Most colleges try to comply with Title IX by aiming to achieve "proportionality," which means that the ratio of male and female athletes must be roughly equivalent to the overall population of male and female students.
For example, if women make up 60 percent of the students at a given college, 60 percent of the school's athletes must also be women. (High schools must also comply with Title IX but aren't subject to the same compliance tests, so the debate has focused on colleges.)
Instead of spending more on women's sports or trimming the large rosters of moneymaking football teams, however, dozens of schools each year try to fulfill the proportionality requirement by cutting "low-profile" men's teams—sports that don't bring in a lot of money, such as wrestling, gymnastics, swimming, and track.
Russlynn H. Ali, who heads the Department of Education's Office for Civil Rights, which oversees Title IX, says that of the 96 Title IX complaints related to athletics in 2010, 11 involved allegations of discrimination against men.
"Title IX protects against sex discrimination," Ali says. "Traditionally, the underrepresented sex in institutions of higher education has been women. That is changing."
Indeed, women now make up 57 percent of enrollment in U.S. universities. Athletic directors say they've had to trim men's rosters because they've had trouble finding a proportional number of women who want to play sports.
But some aren't convinced by that argument.
"When you hire a coach, their job is to find and recruit and train athletes," says Nancy Hogshead-Makar, a former Olympic swimmer and the senior director of advocacy at the Women's Sports Foundation. "If boys aren't showing up to baseball, you don't say, 'Boys aren't interested in baseball.' You say, 'Well, what's wrong with that program that nobody's showing up for baseball?' "
Counting Men As Women
Each year, schools must report their male and female participation numbers to the Department of Education, and many colleges try to find ways—including sleight of hand—to make these figures look better to avoid bringing about an investigation.
At Cornell University in Ithaca, New York, for example, it's only when the 34 fencers on the women's fencing team take off their protective masks at practice that it becomes clear that 15 of them are men. Men sometimes practice on women's teams if there's no team for their sport, they didn't make the cut for the men's team, or they want to practice a sport without competing.
But Cornell and other schools have been taking advantage of a loophole in the law that allows them to report male practice players as female participants. The university included 19 men on the women's fencing, volleyball, and basketball teams in its 2009-10 numbers. Duke University in North Carolina and Texas A&M University, which won the women's Division I basketball championship in 2011, are among the elite women's basketball teams that also engage in the practice.

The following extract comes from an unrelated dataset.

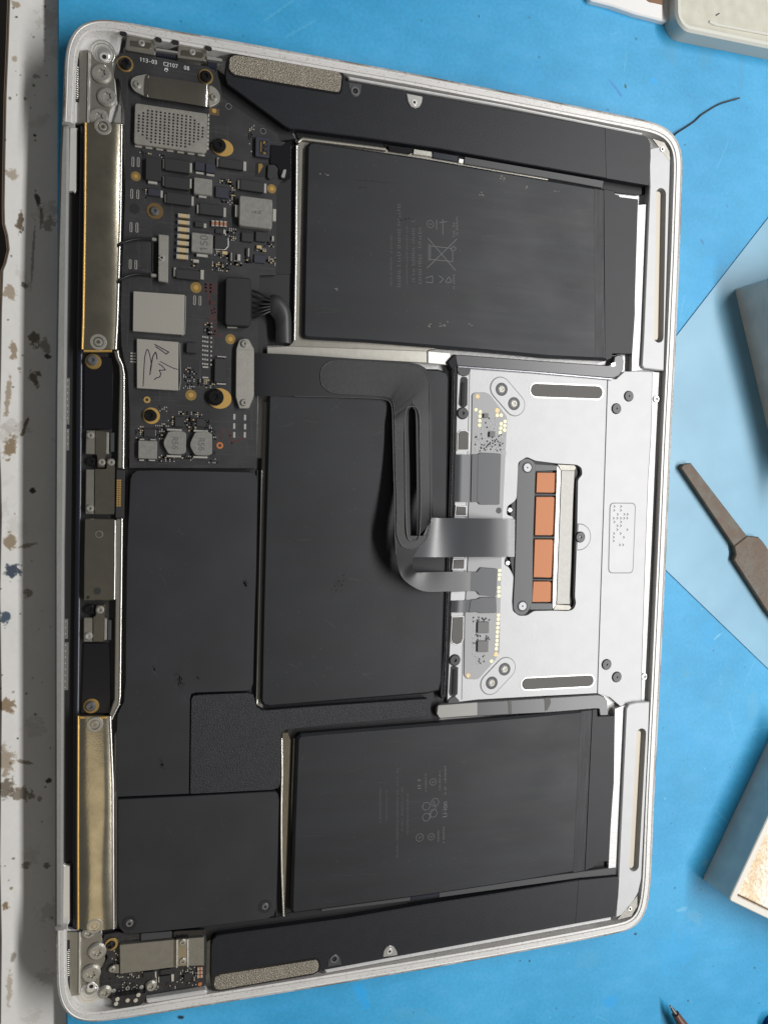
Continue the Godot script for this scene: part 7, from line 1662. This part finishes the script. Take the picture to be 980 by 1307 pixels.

Padding female rosters is another trick schools use to show Title IX compliance. At Marshall University in West Virginia, the tennis coach invited three female freshmen to join the team in 2010, even though he knew they weren't good enough to practice, let alone compete, with the rest of the team. He told them they could come to practice whenever they wanted and didn't have to travel with the team.
At the University of South Florida, more than half of the 71 women on the cross-country team failed to run a race in 2009. When asked about it, some laughed and said they didn't even know they were on the team.
"The fraud is disheartening," says Hogshead-Makar of the Women's Sports Foundation. "When an athletic department engineers itself to produce only the appearance of fairness, they flout the law and cheat women."
Tom Rogers, a former captain of the recently cut Delaware track team who graduated in 1989, is also dismayed by the way Title IX is being used. "How did we ever get to a place where a program that is supposed to be about creating opportunities for women is now being used in a way to create no opportunities for women and to cut men?"
Shrinking budgets sometimes spur universities to use these tactics, says Jake Crouthamel, a former Syracuse University athletic director. "It's easier to add more people on a roster than it is to start a new sport," he says.
Football & Cheerleading
They also help explain why football, a huge moneymaker and the pride of many schools, rarely faces cuts. The average Division I football team went from 95 players 30 years ago to 110 players in 2011. Maintaining such a high number of football players means that when a university opts to trim male athletic spots, lower-profile sports wind up on the chopping block.
"Football is the elephant in the whole thing," says Crouthamel. "That's the monster."
One possible solution to the problems with Title IX could come from an unlikely source: cheerleaders. The NCAA (National Collegiate Athletic Association) is now considering a proposal to recognize a new version of cheerleading—known as stunt—as an "emerging sport" for women, a precursor to full status as a championship sport. Stunt will look less like traditional cheerleading and more like gymnastics, according to Hogshead-Makar.
If the NCAA approves the proposal, dozens of colleges could begin to fully finance cheerleading teams, recruit scholarship athletes, and send them to a national championship. They would also be able to count the new teams for the purposes of complying with Title IX, which could provide relief to colleges that have struggled to show they are offering enough opportunities for women, who make up 53 percent of students at Division I institutions, but only 46 percent of the athletes.
Like gymnastics or figure skating, says Hogshead-Makar, stunt "is another aesthetic sport that if done right could provide lots more girls with legitimate sports experiences."
As for Corey Wall, the track athlete who graduated from the University of Delaware last month, he plans to keep fighting to get his old team back. He's been working to get the university's board of trustees to revisit the issue and has launched a website called saveudtrack.org, which posts updates on his case and has raised more than $10,000.
And despite the loss of his team last year, Wall says he has no bitter feelings about Title IX.
"It's not against men, it's not against women, it's not for men, it's not for women; it's for equality," he says. "It's just that the Office for Civil Rights and the Department of Education allow schools to do all these crazy things, and it just doesn't make any sense."